Par contre, je connais des profs que ça ne dérange pas. Ils emmerdent tout le monde, mais croient que c'est légitime... Quand tu n'aimes pas nécessairement les élèves, les profs, la direction, etc, ça donne quoi de rester?
Prof Masqué : On a accès aux listes d'ancienneté et aux résultats de l,affichage ( à ce qu'il parait... pour l'instant, c'est un peu le néant sur le site...)
Pourquoi ai-je toujours l'impression que le monde de l'éducation est le royaume de l'illogisme et de l'absurde, pourquoi est-ce un train plus marquant de ce domaine de l'activité humaine que d'un autre? Il y a des absurdités ailleurs, mais il me semble jamais autant... alors que ce devrait être le domaine où chacun devrait faire preuve du plus de rigueur et d'engagement...
Consolons-nous, ce soir, à Space Musik, Alexandre Tharaud en entrevue (et en musique) avec Mario Paquet... profitons-en avant qu'Espace Musique ne remplace les plages de musique classique par du "multigenre" (leur nouveau concept, ils y croient beaucoup... une toune, du jazz, du classique, du world et des animations "funny").
Pimpette : une toune, du jazz, du classique, du world et des animations "funny").
C'est la meilleure description jusqu'à maintenant!
Pour ce qui est du fonctionnement en éducation, c'est très simple.
Premièrement, on ne respecte pas les enseignants, tout comme les infirmières. Pourquoi? Genre et nombre.

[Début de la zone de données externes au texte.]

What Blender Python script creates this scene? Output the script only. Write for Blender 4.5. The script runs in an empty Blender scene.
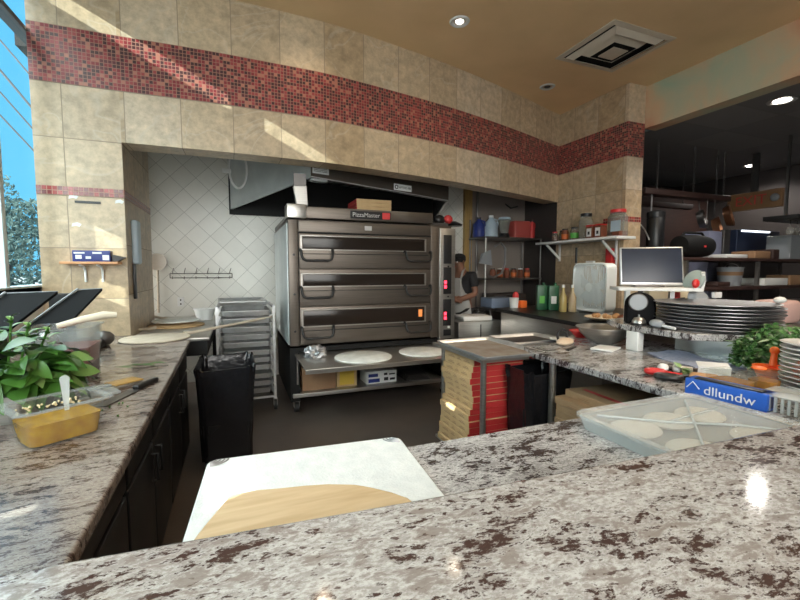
import bpy, bmesh, math, random
from mathutils import Vector, Matrix, Euler
random.seed(7)
PI = math.pi
WORLD, SUN, EXPO = 9.0, 12.0, 0.60
SC = bpy.context.scene
COL = SC.collection

# ------------------------------------------------------------------ helpers
class G:
    """collects shapes into one bmesh"""
    def __init__(s):
        s.b = bmesh.new(); s.uv = None
    def box(s, x0, y0, z0, x1, y1, z1, m=None):
        c = [(x0,y0,z0),(x1,y0,z0),(x1,y1,z0),(x0,y1,z0),(x0,y0,z1),(x1,y0,z1),(x1,y1,z1),(x0,y1,z1)]
        if m is not None: c = [m @ Vector(p) for p in c]
        v = [s.b.verts.new(p) for p in c]
        for f in ((3,2,1,0),(4,5,6,7),(0,1,5,4),(1,2,6,5),(2,3,7,6),(3,0,4,7)):
            s.b.faces.new([v[i] for i in f])
        return s
    def bev(s, x0, y0, z0, x1, y1, z1, r=.01, m=None, seg=3):
        t = bmesh.new()
        g = G(); g.b.free(); g.b = t; g.box(x0,y0,z0,x1,y1,z1)
        bmesh.ops.bevel(t, geom=t.edges[:], offset=r, segments=seg, profile=.5, affect='EDGES')
        s.join(t, m); return s
    def join(s, t, m=None):
        mp = {}
        for v in t.verts: mp[v.index if False else v] = s.b.verts.new((m @ v.co) if m is not None else v.co)
        for f in t.faces:
            try: s.b.faces.new([mp[v] for v in f.verts])
            except ValueError: pass
        t.free()
    def prism(s, poly, z0, z1, m=None):
        a = [Vector((x,y,z0)) for x,y in poly]; b = [Vector((x,y,z1)) for x,y in poly]
        if m is not None: a = [m@p for p in a]; b = [m@p for p in b]
        A = [s.b.verts.new(p) for p in a]; B = [s.b.verts.new(p) for p in b]
        n = len(A); s.b.faces.new(A[::-1]); s.b.faces.new(B)
        for i in range(n): s.b.faces.new((A[i],A[(i+1)%n],B[(i+1)%n],B[i]))
        return s
    def hull(s, pts8):
        v = [s.b.verts.new(p) for p in pts8]
        for f in ((3,2,1,0),(4,5,6,7),(0,1,5,4),(1,2,6,5),(2,3,7,6),(3,0,4,7)): s.b.faces.new([v[i] for i in f])
        return s
    def lathe(s, prof, c=(0,0,0), n=28, m=None, cap=True, sx=1, sy=1):
        rings = []
        for r, z in prof:
            ring = []
            for i in range(n):
                a = 2*PI*i/n
                p = Vector((c[0]+r*sx*math.cos(a), c[1]+r*sy*math.sin(a), c[2]+z))
                if m is not None: p = m @ p
                ring.append(s.b.verts.new(p))
            rings.append(ring)
        for k in range(len(rings)-1):
            for i in range(n):
                j = (i+1)%n
                s.b.faces.new((rings[k][i],rings[k][j],rings[k+1][j],rings[k+1][i]))
        if cap:
            s.b.faces.new(rings[0][::-1]); s.b.faces.new(rings[-1])
        return s
    def cyl(s, p0, p1, r0, r1=None, n=16):
        return s.tube([p0,p1], [r0, r0 if r1 is None else r1], n)
    def tube(s, pts, r, n=8, closed=False):
        pts = [Vector(p) for p in pts]; N = len(pts)
        if not isinstance(r, (list,tuple)): r = [r]*N
        rings = []; up = None
        for i,p in enumerate(pts):
            if closed: d = pts[(i+1)%N]-pts[i-1]
            else: d = (pts[min(i+1,N-1)]-pts[max(i-1,0)])
            d.normalize()
            if up is None:
                up = Vector((0,0,1)) if abs(d.z) < .9 else Vector((1,0,0))
            x = d.cross(up)
            if x.length < 1e-5: x = d.cross(Vector((.3,.9,.1)))
            x.normalize(); y = x.cross(d).normalized(); up = y
            rings.append([s.b.verts.new(p + r[i]*(math.cos(2*PI*k/n)*x + math.sin(2*PI*k/n)*y)) for k in range(n)])
        M = N if closed else N-1
        for i in range(M):
            a, c = rings[i], rings[(i+1)%N]
            for k in range(n):
                s.b.faces.new((a[k],a[(k+1)%n],c[(k+1)%n],c[k]))
        if not closed:
            s.b.faces.new(rings[0][::-1]); s.b.faces.new(rings[-1])
        return s
    def ball(s, c, r, n=14, sx=1, sy=1, sz=1, m=None):
        prof = []
        k = max(5, n//2)
        t = bmesh.new()
        bmesh.ops.create_uvsphere(t, u_segments=n, v_segments=k, radius=r)
        M = Matrix.Translation(c) @ Matrix.Diagonal((sx,sy,sz,1))
        if m is not None: M = m @ M
        s.join(t, M); return s
    def quad(s, a, b, c, d):
        s.b.faces.new([s.b.verts.new(p) for p in (a,b,c,d)]); return s
    def loft(s, secs, cap=True, close=True):
        R = [[s.b.verts.new(p) for p in sec] for sec in secs]; n = len(R[0])
        for k in range(len(R)-1):
            for i in range(n if close else n-1):
                s.b.faces.new((R[k][i],R[k][(i+1)%n],R[k+1][(i+1)%n],R[k+1][i]))
        if cap and close:
            s.b.faces.new(R[0][::-1]); s.b.faces.new(R[-1])
        return s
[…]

Secundo : Les gens qui mènent en éducation sont des élus. Je ne remets pas en doute le bon vouloir des commissaires, loin de là. Je crois seulement que trop d'entre eux ne sont pas des spécialistes de l'éducation et qu'ils utilisent les commissions scolaire comme tremplin pour entrer en politique.
Mais attention, il ne faut pas généraliser... la plupart ont des formations en éducation ou une expérience pertinente comme direction d'école ou un truc du genre. On n a qu'à penser à ... heu... Ça m'échappe pour l'instant, mais je sais qu'il y en a!
PMT: moi aussi, je cherche.. Attends, il y a.... Comment il s'appelle déjà...
Ah oui! Lui, là... chose... Ah non! Il n'est pas un élu... Mais y a... heu...
Ah oui, je vois qui vous voulez dire, mais euh, c'est pas celui qui a pas été élu finalement ou non, plutôt, qui a abandonné la course... hmmm à moins que ce soit l'autre...
Oui, mais bon, pas juste dans les écoles, l'absurdité et l'illogisme, pas juste dans les commissions scolaires (quoique...), mais aussi au ministère, mais aussi dans les fac d'éducation, mais aussi dans d'autres pays qui ont des systèmes différents du nôtre (en France et en Angleterre, il semble y avoir eu un tas de décisions assez déconcertantes merci). Et toujours, dans ces cas, une tapée d'élèves qui subissent les conséquences ... et ça semble ne révolter pas tant de monde que ça.
Serait-ce que, contrairement à ce qu'on pense, notre conception de l'enfant n'a pas tant changé depuis le milieu du 18e siècle et que malgré l'Émile de Rousseau, on voit l'enfant comme un "homme en petit" (et non un être sensible à part entière), une chose qu'on peut balotter sans trop de conséquences, parce que c'est fort, ces p,tites bêtes-là pis "y ça souviendra pas le jour de ses noces".